Allah berfirman:
"Dan aku tidak membebaskan diriku (dari kesalahan), karena sesungguhnya nafsu itu selalu menyuruh kepada kejahatan, kecuali nafsu yang diberi rahmat oleh Tuhanku. Sesungguhnya Tuhanku Maha Pengampun lagi Maha Penyayang." (QS Ysuf/12: 53)
Suatu ketika, Hasan al-Bashri menyuruh beberapa muridnya untuk memenuhi kebutuhan seseorang. Dia berkata, "Temuilah Tsabit al-Bunani dan pergilah kalian bersamanya." Lalu, mereka mendatangi Tsabit yang ternyata sedang (melakukan) i'tikaf di masjid. Dan, Tsabit pun meminta maaf, karena tidak bisa pergi bersama mereka. Mereka pun kembali lagi kepada Hasan dan memberitahukan perihal Tsabit.
Hasan berkata, "Katakanlah kepadanya, 'Hai Tsabit, apa engkau tidak tahu bahwa langkah kakimu dalam rangka menolong saudaramu sesama muslim itu lebih baik bagimu daripada ibadah haji yang kedua kali?'" Kemudian, mereka kembali menemui Tsabit dan menyampaikan apa yang dikatakan Hasan al-Bashri. Maka, Tsabit pun meninggalkan i'tikafnya dan pergi bersama mereka untuk membantu orang yang membutuhkan.
Banyak cara bisa dilakukan agar menjadi orang yang bermanfaat bagi orang lain. Bisa dengan menolong dalam bentuk tenaga, memberikan bantuan dalam bentuk materi, memberi pinjaman, memberikan taushiyah keagamaan, meringankan beban penderitaan, membayarkan utang, memberi makan, hingga menyisihkan waktu untuk menunggu tetangga yang sakit.
Bekerja juga menjadi salah satu cara untuk bisa memberikan manfaat pada sesama. Kita yang bekerja mari kita niatkan untuk bantu yang membutuhkan.
Jika kita menjadi pemimpin yang baik juga bermanfaat bagi bawahannya, sebagaimana penguasa yang adil pun bermanfaat bagi rakyatnya. Bahkan, membuat orang lain menjadi gembira juga termasuk amalan bermanfaat yang dicintai oleh Allah SWT.
Adalah (sebuah) ironi, jika banyak orang kaya yang lebih senang naik haji berulang kali daripada membantu kaum dhuafa' yang membutuhkan uluran tangan. Banyak juga orang kaya yang 'jor-joran' (berlomba-lomba) membangun masjid mewah, sedangkan di sekelilingnya masih banyak kaum fakir-miskin yang membutuhkan bantuan.
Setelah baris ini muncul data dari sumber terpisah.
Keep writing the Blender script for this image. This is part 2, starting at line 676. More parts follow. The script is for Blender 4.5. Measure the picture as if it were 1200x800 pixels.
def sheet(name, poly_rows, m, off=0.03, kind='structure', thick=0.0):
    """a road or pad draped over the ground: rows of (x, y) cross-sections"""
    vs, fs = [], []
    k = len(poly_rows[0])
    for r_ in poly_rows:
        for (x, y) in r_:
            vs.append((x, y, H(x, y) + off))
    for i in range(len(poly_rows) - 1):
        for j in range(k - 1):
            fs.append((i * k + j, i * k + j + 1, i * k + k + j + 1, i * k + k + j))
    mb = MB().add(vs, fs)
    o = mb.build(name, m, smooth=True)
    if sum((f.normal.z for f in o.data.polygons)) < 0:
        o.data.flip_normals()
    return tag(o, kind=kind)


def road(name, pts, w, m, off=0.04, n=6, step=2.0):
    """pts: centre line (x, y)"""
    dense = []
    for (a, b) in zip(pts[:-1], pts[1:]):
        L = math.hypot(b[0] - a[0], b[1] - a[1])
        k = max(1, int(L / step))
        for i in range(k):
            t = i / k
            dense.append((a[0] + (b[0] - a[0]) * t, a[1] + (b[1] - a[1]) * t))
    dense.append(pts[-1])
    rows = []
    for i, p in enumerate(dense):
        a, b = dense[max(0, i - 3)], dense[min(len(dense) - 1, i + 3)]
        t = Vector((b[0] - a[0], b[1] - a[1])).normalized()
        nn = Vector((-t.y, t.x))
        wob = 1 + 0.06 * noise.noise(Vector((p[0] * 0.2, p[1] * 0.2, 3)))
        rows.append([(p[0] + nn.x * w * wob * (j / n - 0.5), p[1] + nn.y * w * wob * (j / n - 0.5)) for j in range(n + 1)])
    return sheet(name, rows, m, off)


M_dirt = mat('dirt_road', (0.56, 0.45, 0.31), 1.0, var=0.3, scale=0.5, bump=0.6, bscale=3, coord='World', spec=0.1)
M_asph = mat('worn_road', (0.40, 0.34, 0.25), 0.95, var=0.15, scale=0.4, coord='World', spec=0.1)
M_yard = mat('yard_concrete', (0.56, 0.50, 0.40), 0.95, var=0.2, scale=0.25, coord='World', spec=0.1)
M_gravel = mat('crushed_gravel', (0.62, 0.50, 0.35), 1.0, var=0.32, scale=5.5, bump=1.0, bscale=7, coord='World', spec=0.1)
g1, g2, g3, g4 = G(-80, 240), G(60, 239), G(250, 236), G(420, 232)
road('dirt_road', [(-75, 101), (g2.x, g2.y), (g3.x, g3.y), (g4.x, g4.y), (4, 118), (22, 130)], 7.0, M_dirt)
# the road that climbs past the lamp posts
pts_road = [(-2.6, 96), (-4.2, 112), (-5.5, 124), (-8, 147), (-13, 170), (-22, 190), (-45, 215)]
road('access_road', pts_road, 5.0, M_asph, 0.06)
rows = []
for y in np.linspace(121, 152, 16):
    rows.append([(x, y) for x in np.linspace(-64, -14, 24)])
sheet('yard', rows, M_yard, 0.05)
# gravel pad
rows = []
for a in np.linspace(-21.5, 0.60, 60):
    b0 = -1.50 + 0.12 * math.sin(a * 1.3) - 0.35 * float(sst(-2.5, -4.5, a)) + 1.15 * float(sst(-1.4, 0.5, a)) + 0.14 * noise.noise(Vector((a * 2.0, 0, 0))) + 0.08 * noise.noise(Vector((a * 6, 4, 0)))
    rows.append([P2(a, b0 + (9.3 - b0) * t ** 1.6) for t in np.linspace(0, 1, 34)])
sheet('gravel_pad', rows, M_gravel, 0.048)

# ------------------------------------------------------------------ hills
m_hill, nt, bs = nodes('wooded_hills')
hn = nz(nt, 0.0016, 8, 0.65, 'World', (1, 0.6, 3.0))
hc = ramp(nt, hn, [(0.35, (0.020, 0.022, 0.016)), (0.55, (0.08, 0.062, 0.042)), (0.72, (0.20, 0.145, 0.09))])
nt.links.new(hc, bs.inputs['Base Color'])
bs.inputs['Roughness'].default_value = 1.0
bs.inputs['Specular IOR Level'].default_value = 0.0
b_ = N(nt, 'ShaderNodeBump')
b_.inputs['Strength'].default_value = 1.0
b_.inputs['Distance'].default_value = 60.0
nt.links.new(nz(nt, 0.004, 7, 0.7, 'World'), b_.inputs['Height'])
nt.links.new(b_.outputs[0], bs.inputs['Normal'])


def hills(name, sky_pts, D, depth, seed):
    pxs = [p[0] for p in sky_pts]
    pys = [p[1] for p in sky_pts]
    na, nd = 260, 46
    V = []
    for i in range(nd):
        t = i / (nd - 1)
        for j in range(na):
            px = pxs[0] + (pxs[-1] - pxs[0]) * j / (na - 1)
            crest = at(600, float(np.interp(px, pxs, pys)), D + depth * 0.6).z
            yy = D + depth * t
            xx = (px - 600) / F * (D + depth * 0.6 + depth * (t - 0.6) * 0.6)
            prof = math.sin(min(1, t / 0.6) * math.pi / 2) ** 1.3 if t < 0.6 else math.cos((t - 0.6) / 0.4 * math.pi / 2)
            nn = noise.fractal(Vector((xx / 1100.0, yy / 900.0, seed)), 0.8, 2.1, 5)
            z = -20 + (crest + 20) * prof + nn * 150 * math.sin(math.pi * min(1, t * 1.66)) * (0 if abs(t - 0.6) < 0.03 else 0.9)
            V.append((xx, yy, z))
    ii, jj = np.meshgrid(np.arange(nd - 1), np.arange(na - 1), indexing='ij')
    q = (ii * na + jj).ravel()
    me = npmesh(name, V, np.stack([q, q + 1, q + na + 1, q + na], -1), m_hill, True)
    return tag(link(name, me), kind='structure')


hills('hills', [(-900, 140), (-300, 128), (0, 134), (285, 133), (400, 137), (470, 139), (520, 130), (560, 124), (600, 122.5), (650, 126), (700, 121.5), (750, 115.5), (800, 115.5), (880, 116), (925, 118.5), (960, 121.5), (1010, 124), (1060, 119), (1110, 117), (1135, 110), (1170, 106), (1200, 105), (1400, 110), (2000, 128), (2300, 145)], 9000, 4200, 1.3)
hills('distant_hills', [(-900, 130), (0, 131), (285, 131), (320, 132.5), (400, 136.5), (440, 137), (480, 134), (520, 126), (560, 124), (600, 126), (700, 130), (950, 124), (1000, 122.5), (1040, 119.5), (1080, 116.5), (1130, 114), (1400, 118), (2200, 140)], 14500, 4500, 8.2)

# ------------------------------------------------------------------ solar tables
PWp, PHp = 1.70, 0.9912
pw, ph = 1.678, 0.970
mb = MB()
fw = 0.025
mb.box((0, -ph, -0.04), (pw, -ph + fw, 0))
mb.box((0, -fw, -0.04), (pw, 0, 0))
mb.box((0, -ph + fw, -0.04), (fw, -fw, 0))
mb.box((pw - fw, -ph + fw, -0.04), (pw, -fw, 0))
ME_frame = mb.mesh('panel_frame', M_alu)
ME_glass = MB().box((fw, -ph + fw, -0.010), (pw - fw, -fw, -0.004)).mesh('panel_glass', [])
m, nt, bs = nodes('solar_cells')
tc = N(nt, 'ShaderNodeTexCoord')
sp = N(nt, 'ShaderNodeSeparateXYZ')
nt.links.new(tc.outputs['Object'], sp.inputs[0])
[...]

Padahal, Allah tidak butuh disembah dengan indahnya masjid ataupun ibadah haji yang berulang-ulang.
Mengapa kita tidak pernah berfikir untuk beramal saleh dengan cara 'memberi manfaat' pada semua orang yang berinteraksi dengan diri kita, atau (bahkan) beramal saleh dengan cara berbuat baik kepada sesama makhluk Allah, yang lebih kita prioritaskan dalam situasi dan kondisi tertentu daripada sekadar membangun kesalehan spiritual yang tak banyak berguna bagi orang lain?
Kita tak perlu mengatakan bahwa urusan akhirat itu lebih penting daripada urusan dunia, atau sebaliknya. Karena keduanya saling melengkapi.